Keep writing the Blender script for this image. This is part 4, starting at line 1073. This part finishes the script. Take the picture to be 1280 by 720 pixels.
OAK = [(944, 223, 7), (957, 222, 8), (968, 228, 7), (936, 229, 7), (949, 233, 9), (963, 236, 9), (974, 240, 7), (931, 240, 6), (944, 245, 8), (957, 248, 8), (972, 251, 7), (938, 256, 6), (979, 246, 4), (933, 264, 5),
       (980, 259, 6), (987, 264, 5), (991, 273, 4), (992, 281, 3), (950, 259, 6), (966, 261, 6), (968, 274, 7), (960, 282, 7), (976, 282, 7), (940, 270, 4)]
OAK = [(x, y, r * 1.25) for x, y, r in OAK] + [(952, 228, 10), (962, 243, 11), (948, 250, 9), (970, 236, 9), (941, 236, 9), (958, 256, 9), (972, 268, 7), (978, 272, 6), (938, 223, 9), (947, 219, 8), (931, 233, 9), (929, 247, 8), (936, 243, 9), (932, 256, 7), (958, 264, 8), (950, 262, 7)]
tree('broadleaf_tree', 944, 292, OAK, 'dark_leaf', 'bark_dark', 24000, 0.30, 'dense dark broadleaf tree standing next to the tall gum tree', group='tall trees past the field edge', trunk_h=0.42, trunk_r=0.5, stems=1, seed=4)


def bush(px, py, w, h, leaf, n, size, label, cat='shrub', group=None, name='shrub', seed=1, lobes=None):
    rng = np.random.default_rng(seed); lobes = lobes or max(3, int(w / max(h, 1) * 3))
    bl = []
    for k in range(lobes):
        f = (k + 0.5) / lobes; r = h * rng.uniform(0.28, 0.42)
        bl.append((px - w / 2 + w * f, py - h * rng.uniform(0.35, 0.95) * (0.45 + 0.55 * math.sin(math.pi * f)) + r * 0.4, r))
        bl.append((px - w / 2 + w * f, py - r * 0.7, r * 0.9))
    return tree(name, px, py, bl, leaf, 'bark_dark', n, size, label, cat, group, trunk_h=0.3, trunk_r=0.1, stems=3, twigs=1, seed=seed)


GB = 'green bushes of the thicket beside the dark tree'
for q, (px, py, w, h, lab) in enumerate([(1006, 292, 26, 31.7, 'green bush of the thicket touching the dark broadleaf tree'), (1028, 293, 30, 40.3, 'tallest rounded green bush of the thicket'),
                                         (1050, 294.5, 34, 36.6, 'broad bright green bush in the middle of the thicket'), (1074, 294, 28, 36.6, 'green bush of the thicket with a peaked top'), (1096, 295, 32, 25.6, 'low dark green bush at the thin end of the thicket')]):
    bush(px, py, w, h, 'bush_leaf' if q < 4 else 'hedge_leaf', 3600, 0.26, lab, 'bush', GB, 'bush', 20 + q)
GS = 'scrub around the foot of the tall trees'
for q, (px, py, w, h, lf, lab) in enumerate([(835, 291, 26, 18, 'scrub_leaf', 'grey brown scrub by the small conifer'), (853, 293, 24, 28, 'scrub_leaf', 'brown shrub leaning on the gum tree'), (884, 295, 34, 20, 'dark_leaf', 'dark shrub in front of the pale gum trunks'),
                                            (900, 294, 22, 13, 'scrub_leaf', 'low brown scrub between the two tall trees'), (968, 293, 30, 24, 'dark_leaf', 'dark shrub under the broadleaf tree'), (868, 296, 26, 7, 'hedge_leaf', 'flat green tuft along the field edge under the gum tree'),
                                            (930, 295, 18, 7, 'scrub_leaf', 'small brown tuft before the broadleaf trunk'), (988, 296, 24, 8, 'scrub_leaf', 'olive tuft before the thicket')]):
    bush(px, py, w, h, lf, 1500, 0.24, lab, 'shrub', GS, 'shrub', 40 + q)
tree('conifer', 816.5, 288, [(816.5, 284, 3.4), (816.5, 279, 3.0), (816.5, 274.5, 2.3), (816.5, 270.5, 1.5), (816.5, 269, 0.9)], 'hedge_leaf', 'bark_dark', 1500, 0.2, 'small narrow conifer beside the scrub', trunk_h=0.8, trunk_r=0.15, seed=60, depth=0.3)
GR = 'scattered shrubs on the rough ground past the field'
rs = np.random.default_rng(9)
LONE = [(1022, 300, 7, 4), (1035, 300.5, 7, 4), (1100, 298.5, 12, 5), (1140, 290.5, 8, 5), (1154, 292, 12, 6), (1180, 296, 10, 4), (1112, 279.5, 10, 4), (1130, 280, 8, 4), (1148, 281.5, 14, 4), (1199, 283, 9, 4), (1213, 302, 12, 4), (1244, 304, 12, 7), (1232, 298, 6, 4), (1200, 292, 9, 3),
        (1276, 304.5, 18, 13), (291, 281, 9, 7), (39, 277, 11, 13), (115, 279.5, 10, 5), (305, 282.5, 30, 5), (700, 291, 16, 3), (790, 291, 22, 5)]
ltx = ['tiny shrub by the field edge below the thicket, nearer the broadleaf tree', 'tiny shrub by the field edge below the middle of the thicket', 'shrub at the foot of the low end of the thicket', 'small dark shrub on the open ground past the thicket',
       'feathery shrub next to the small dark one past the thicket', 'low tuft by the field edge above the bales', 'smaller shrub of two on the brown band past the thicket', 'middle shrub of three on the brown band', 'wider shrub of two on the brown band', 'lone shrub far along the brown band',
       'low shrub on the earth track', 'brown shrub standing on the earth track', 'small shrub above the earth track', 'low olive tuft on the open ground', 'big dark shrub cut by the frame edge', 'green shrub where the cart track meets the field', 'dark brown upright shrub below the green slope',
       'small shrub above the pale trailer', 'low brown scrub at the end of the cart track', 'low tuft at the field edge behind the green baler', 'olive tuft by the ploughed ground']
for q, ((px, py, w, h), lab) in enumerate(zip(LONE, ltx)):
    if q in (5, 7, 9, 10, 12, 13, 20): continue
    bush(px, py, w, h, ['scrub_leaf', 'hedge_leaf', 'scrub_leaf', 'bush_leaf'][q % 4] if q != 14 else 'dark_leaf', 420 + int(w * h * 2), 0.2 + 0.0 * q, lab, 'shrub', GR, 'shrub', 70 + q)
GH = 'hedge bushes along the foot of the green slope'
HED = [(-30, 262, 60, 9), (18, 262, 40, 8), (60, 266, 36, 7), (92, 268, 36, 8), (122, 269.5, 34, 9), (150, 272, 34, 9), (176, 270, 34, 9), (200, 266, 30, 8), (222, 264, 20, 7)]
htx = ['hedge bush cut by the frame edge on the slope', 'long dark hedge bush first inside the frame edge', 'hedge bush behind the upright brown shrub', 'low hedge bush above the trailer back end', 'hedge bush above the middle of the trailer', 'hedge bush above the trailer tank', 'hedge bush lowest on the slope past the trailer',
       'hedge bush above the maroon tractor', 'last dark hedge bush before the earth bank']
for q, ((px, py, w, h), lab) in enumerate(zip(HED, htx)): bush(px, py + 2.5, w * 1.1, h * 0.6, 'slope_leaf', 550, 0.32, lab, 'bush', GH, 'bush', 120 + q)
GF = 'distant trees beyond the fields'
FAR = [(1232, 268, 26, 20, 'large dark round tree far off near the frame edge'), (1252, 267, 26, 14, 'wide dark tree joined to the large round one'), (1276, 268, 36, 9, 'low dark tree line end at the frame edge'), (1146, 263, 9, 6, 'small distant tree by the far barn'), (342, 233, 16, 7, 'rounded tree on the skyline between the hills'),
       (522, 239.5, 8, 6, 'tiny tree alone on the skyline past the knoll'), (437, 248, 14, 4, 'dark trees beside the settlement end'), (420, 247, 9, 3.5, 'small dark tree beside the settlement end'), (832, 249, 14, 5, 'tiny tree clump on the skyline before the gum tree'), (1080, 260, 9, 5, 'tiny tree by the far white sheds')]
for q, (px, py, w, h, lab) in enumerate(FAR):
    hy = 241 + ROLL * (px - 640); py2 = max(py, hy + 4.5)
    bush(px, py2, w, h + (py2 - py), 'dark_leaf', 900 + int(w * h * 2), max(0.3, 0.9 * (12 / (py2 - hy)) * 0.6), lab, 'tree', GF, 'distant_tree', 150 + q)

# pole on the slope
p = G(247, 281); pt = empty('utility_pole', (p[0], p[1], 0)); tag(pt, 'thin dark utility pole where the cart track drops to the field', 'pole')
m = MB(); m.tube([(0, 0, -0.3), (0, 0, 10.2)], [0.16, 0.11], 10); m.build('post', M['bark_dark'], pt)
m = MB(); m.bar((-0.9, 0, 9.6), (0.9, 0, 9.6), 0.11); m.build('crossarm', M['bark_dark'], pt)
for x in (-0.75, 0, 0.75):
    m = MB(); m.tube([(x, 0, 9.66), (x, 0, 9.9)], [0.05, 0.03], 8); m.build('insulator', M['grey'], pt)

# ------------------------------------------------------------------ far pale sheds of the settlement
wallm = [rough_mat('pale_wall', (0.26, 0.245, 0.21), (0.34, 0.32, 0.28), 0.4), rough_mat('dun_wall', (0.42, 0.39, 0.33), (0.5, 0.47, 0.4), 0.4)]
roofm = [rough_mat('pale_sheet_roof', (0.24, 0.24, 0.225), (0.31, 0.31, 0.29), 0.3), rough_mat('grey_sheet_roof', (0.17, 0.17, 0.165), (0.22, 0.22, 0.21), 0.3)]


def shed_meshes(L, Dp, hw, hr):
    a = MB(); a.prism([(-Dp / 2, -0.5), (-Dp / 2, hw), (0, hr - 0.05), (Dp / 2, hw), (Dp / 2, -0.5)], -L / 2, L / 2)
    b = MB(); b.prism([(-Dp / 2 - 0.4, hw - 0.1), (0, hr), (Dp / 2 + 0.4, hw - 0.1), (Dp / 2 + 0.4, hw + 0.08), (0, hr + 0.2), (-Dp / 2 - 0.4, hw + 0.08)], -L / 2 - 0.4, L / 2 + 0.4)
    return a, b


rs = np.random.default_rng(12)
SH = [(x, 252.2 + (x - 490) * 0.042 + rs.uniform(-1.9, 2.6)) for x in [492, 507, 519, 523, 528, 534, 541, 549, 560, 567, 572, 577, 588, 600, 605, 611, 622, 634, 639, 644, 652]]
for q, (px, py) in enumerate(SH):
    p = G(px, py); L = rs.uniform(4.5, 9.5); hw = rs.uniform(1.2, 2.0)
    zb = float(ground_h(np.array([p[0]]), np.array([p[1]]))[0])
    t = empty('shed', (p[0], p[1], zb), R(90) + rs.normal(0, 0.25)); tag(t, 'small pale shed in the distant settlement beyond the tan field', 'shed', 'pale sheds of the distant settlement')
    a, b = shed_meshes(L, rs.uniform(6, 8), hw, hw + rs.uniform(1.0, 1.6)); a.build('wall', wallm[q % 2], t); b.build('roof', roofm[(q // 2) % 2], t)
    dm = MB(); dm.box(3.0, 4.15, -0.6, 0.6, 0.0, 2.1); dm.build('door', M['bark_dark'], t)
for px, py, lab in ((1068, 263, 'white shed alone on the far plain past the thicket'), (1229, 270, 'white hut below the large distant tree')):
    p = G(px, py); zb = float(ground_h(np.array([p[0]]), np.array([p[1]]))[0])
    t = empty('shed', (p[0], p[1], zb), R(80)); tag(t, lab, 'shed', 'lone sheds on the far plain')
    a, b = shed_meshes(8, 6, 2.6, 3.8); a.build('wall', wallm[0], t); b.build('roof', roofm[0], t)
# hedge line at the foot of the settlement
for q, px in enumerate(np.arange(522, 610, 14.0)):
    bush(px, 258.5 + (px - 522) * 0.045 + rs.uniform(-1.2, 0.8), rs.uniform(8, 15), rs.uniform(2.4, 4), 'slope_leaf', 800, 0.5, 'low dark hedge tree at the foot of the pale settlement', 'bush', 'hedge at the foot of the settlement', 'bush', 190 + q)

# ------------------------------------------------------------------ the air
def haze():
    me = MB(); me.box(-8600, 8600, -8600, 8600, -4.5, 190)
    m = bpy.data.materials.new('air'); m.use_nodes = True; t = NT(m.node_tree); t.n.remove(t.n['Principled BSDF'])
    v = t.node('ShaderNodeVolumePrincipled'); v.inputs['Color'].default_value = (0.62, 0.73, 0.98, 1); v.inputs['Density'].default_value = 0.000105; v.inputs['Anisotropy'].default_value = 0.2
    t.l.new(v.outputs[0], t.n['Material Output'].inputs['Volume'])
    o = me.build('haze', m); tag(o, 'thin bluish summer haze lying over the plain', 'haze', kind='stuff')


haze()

Work instructions
Quote the data above verbatim from its first line to the line that includes "trunk_r=0.5, stems=1, seed=4)", with both boundary lines retained.

Exercise solution
Keep writing the Blender script for this image. This is part 4, starting at line 1073. This part finishes the script. Take the picture to be 1280 by 720 pixels.
OAK = [(944, 223, 7), (957, 222, 8), (968, 228, 7), (936, 229, 7), (949, 233, 9), (963, 236, 9), (974, 240, 7), (931, 240, 6), (944, 245, 8), (957, 248, 8), (972, 251, 7), (938, 256, 6), (979, 246, 4), (933, 264, 5),
       (980, 259, 6), (987, 264, 5), (991, 273, 4), (992, 281, 3), (950, 259, 6), (966, 261, 6), (968, 274, 7), (960, 282, 7), (976, 282, 7), (940, 270, 4)]
OAK = [(x, y, r * 1.25) for x, y, r in OAK] + [(952, 228, 10), (962, 243, 11), (948, 250, 9), (970, 236, 9), (941, 236, 9), (958, 256, 9), (972, 268, 7), (978, 272, 6), (938, 223, 9), (947, 219, 8), (931, 233, 9), (929, 247, 8), (936, 243, 9), (932, 256, 7), (958, 264, 8), (950, 262, 7)]
tree('broadleaf_tree', 944, 292, OAK, 'dark_leaf', 'bark_dark', 24000, 0.30, 'dense dark broadleaf tree standing next to the tall gum tree', group='tall trees past the field edge', trunk_h=0.42, trunk_r=0.5, stems=1, seed=4)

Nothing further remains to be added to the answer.